> [EXERCISE] Below is a listing; restate from it, character for character, the lines beginning at the line holding "Write a Blender" and ending at the line holding "def mid(t,n): return ZO+S*n+.88", both included.

> [MATERIAL]
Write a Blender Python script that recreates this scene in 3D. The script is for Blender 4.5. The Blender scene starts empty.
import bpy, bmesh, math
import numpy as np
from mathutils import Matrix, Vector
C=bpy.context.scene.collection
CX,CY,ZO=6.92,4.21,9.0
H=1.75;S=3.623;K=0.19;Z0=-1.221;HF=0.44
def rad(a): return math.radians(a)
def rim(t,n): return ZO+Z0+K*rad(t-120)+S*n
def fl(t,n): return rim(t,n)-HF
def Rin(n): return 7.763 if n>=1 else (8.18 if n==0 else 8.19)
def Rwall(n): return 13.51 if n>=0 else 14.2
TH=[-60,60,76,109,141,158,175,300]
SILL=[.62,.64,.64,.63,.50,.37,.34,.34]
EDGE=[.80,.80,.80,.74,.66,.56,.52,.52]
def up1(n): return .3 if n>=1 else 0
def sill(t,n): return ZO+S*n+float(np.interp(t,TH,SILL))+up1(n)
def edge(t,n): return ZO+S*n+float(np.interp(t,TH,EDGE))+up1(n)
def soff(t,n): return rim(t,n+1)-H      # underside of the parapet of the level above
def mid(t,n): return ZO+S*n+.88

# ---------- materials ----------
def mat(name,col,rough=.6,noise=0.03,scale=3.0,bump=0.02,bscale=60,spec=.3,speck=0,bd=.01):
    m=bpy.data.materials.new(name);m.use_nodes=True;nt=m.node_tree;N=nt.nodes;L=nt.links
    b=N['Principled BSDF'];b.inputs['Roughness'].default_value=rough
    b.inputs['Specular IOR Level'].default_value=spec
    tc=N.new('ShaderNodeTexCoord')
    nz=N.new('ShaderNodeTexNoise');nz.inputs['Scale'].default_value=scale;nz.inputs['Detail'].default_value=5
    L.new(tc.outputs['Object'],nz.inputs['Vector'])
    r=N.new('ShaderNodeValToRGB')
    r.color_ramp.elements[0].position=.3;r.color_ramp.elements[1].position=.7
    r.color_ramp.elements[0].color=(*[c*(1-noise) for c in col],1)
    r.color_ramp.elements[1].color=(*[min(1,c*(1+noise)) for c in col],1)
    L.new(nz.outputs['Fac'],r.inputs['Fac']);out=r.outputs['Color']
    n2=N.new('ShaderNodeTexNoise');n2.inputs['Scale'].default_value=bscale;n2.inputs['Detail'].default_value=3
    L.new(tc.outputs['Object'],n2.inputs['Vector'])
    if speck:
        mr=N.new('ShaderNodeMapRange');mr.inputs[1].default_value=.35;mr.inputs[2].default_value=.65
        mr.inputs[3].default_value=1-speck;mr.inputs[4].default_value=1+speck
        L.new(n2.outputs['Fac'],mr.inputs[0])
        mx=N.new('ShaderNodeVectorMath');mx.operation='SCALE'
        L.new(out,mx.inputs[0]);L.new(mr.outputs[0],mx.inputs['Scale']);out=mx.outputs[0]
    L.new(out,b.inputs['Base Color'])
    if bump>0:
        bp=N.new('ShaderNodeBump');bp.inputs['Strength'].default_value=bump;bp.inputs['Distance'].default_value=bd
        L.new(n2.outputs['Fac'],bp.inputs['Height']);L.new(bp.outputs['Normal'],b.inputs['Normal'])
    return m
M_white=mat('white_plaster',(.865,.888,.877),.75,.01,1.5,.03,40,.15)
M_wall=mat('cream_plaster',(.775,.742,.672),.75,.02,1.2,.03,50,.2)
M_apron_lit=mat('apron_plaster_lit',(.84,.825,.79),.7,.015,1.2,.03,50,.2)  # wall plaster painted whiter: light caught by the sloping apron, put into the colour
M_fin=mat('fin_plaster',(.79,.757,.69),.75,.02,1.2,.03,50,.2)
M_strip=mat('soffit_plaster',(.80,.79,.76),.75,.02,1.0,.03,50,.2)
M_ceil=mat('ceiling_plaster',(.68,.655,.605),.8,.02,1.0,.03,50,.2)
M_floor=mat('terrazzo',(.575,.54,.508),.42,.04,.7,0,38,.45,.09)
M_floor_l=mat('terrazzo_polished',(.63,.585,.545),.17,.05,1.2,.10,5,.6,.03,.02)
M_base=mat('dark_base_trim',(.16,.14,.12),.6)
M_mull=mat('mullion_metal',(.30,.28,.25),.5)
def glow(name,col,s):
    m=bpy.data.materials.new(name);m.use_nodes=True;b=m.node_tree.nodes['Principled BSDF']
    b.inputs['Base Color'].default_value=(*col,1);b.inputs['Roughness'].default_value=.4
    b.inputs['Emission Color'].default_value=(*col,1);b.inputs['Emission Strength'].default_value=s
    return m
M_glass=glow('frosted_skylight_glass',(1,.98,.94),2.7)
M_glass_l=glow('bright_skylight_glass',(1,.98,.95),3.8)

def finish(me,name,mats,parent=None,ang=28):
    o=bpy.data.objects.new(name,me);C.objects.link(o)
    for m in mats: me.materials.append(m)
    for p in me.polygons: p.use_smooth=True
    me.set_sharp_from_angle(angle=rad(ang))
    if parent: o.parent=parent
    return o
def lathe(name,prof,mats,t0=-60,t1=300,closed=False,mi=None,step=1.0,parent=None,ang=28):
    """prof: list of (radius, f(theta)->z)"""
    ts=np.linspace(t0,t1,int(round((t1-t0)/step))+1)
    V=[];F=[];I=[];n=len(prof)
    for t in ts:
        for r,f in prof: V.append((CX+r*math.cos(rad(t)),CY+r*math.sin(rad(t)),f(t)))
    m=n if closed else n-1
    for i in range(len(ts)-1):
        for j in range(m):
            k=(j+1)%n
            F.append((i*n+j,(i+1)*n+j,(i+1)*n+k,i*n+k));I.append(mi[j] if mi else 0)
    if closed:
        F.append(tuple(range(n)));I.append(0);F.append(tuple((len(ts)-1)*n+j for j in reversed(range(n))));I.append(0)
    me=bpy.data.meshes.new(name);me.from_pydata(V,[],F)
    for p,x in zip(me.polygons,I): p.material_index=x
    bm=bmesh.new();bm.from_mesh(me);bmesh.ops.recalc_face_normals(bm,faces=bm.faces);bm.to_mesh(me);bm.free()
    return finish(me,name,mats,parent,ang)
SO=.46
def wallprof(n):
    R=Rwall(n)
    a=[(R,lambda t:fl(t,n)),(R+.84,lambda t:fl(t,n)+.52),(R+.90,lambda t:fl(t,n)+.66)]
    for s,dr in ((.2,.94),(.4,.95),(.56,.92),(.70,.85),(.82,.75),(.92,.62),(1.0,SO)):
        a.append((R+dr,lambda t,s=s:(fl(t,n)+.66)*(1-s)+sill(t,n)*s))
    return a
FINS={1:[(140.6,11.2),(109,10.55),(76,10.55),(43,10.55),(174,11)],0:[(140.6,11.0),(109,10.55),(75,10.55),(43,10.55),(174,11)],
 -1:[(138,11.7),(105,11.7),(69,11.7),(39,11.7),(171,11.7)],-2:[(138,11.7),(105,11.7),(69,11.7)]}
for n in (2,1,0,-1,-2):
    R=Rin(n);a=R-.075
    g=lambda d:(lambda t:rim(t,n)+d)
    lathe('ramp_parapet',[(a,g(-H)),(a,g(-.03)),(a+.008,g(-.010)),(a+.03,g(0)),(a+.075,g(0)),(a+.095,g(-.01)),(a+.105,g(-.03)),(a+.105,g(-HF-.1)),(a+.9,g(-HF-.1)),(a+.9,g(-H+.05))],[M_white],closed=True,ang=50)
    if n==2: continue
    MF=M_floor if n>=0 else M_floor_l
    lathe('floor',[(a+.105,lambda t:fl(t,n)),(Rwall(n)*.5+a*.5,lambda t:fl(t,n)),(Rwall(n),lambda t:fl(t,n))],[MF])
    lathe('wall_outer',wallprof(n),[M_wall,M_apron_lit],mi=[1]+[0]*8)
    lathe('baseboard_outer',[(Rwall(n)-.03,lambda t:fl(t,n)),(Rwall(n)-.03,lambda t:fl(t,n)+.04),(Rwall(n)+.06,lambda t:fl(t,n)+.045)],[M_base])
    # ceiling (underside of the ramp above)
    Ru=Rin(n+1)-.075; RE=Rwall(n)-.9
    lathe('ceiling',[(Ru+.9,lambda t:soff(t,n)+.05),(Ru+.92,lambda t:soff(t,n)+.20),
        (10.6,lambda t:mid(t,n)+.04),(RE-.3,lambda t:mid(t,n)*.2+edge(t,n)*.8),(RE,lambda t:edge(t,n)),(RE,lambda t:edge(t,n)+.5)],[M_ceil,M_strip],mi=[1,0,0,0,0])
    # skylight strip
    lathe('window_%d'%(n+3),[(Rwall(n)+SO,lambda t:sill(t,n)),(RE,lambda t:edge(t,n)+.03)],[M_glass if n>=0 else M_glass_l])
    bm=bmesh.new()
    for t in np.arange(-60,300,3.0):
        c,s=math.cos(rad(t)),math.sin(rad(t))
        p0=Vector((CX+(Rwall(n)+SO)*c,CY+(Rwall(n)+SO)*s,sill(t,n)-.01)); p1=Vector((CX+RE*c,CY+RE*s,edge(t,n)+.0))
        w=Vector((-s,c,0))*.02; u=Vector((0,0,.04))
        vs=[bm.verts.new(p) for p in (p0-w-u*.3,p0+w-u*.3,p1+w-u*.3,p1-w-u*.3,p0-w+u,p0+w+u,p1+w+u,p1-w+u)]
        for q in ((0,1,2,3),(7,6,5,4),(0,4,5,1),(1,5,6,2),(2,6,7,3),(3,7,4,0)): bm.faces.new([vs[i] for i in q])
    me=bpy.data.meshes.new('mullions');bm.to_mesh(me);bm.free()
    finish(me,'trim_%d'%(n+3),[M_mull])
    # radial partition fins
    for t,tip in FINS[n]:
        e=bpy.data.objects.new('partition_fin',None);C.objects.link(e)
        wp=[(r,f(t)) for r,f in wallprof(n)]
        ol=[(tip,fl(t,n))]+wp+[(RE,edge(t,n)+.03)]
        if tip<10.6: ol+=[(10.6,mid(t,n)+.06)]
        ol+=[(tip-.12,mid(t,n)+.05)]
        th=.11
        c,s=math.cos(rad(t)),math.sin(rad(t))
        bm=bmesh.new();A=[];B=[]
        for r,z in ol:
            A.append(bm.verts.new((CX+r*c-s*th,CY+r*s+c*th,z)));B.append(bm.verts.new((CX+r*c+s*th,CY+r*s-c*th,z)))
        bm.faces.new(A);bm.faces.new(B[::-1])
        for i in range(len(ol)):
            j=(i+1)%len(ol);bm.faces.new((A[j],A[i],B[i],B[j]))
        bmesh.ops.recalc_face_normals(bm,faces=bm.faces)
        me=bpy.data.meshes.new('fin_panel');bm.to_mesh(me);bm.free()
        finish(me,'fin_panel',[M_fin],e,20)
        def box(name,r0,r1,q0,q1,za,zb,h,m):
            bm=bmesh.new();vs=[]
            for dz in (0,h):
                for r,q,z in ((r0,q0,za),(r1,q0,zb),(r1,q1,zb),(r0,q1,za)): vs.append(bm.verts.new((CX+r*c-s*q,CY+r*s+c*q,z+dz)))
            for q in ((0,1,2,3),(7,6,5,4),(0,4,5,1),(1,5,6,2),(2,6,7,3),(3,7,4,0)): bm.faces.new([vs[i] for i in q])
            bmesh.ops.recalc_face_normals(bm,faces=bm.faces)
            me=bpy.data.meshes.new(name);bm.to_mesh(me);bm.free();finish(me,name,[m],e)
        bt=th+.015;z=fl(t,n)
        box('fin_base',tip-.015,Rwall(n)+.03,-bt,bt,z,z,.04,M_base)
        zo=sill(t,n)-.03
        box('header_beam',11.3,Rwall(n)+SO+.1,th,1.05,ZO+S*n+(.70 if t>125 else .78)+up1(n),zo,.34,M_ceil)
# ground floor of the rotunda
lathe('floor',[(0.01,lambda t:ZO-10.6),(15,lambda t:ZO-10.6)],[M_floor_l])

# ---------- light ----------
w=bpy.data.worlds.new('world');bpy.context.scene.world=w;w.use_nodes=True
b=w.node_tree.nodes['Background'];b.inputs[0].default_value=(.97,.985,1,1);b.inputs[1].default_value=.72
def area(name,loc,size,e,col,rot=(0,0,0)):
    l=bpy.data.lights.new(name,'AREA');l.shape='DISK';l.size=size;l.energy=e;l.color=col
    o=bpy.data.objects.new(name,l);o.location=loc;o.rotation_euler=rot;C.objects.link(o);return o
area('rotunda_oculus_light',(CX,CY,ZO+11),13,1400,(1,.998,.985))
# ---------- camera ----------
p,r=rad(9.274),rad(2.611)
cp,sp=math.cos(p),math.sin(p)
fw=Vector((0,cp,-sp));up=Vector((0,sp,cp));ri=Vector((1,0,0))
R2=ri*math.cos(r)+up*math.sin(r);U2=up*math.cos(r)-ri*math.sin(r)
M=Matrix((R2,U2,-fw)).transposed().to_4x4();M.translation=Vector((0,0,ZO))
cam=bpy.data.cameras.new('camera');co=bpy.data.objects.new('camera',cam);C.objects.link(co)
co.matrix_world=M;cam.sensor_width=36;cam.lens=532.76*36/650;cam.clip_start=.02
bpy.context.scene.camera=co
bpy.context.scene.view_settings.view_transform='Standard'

---

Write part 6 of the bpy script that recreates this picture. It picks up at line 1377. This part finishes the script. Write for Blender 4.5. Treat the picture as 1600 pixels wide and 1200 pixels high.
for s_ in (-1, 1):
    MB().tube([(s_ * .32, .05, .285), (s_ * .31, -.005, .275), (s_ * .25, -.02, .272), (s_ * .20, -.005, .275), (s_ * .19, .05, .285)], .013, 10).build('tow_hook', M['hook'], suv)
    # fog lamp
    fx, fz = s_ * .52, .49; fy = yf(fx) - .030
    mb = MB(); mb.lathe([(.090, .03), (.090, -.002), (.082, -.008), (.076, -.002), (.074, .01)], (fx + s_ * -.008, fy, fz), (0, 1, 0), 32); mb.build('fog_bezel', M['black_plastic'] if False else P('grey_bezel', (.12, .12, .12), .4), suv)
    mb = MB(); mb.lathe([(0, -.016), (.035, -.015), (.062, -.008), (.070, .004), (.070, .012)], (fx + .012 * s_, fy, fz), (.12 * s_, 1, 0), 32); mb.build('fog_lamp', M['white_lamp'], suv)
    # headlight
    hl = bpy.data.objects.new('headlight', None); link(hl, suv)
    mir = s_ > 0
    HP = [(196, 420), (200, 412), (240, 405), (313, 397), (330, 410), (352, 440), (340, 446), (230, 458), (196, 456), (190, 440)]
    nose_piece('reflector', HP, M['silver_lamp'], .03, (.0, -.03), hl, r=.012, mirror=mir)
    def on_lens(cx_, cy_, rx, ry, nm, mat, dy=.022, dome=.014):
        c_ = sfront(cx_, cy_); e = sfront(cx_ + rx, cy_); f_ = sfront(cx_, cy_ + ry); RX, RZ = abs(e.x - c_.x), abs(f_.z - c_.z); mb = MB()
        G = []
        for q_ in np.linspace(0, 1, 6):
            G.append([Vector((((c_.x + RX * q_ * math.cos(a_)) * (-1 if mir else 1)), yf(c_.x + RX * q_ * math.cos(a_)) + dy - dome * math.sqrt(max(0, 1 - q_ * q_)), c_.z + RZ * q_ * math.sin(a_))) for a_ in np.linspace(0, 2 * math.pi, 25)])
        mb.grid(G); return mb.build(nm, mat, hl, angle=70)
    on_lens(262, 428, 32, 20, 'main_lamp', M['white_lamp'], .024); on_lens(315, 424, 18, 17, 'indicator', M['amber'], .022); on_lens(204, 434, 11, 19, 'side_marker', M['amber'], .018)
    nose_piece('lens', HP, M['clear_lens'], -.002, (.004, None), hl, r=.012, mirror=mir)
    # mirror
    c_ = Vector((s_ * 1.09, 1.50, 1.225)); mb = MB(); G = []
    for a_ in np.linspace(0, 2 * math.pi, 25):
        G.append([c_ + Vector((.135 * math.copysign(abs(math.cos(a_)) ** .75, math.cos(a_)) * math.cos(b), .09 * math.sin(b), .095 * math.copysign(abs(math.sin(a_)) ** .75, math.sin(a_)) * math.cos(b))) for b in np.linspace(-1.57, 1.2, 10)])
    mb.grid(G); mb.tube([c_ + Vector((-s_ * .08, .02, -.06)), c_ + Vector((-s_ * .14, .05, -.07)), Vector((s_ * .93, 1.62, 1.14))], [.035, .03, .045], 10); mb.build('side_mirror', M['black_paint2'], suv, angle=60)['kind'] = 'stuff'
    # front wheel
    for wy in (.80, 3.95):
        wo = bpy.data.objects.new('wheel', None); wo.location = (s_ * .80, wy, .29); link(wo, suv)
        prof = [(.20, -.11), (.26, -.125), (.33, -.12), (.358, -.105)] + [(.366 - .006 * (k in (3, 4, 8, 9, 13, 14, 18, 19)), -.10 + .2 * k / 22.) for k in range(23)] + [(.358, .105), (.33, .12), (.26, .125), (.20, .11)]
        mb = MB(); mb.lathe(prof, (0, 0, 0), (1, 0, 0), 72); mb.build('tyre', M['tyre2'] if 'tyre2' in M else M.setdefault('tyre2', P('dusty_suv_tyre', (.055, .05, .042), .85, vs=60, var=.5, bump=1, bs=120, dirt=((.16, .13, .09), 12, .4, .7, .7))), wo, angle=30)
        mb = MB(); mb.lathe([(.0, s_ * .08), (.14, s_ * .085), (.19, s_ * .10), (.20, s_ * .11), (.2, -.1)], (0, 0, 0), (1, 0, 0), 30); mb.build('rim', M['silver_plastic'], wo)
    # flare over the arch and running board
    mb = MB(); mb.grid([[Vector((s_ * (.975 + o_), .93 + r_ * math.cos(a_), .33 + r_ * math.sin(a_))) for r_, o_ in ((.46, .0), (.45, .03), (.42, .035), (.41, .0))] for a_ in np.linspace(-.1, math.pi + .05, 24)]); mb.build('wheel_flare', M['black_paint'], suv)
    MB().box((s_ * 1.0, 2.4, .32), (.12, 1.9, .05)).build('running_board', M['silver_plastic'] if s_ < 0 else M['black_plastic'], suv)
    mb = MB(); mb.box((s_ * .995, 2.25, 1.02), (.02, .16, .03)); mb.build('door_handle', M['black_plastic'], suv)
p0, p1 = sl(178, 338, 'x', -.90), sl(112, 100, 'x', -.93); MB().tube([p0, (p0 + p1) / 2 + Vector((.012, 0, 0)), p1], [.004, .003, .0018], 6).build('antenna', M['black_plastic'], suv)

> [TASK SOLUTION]
Write a Blender Python script that recreates this scene in 3D. The script is for Blender 4.5. The Blender scene starts empty.
import bpy, bmesh, math
import numpy as np
from mathutils import Matrix, Vector
C=bpy.context.scene.collection
CX,CY,ZO=6.92,4.21,9.0
H=1.75;S=3.623;K=0.19;Z0=-1.221;HF=0.44
def rad(a): return math.radians(a)
def rim(t,n): return ZO+Z0+K*rad(t-120)+S*n
def fl(t,n): return rim(t,n)-HF
def Rin(n): return 7.763 if n>=1 else (8.18 if n==0 else 8.19)
def Rwall(n): return 13.51 if n>=0 else 14.2
TH=[-60,60,76,109,141,158,175,300]
SILL=[.62,.64,.64,.63,.50,.37,.34,.34]
EDGE=[.80,.80,.80,.74,.66,.56,.52,.52]
def up1(n): return .3 if n>=1 else 0
def sill(t,n): return ZO+S*n+float(np.interp(t,TH,SILL))+up1(n)
def edge(t,n): return ZO+S*n+float(np.interp(t,TH,EDGE))+up1(n)
def soff(t,n): return rim(t,n+1)-H      # underside of the parapet of the level above
def mid(t,n): return ZO+S*n+.88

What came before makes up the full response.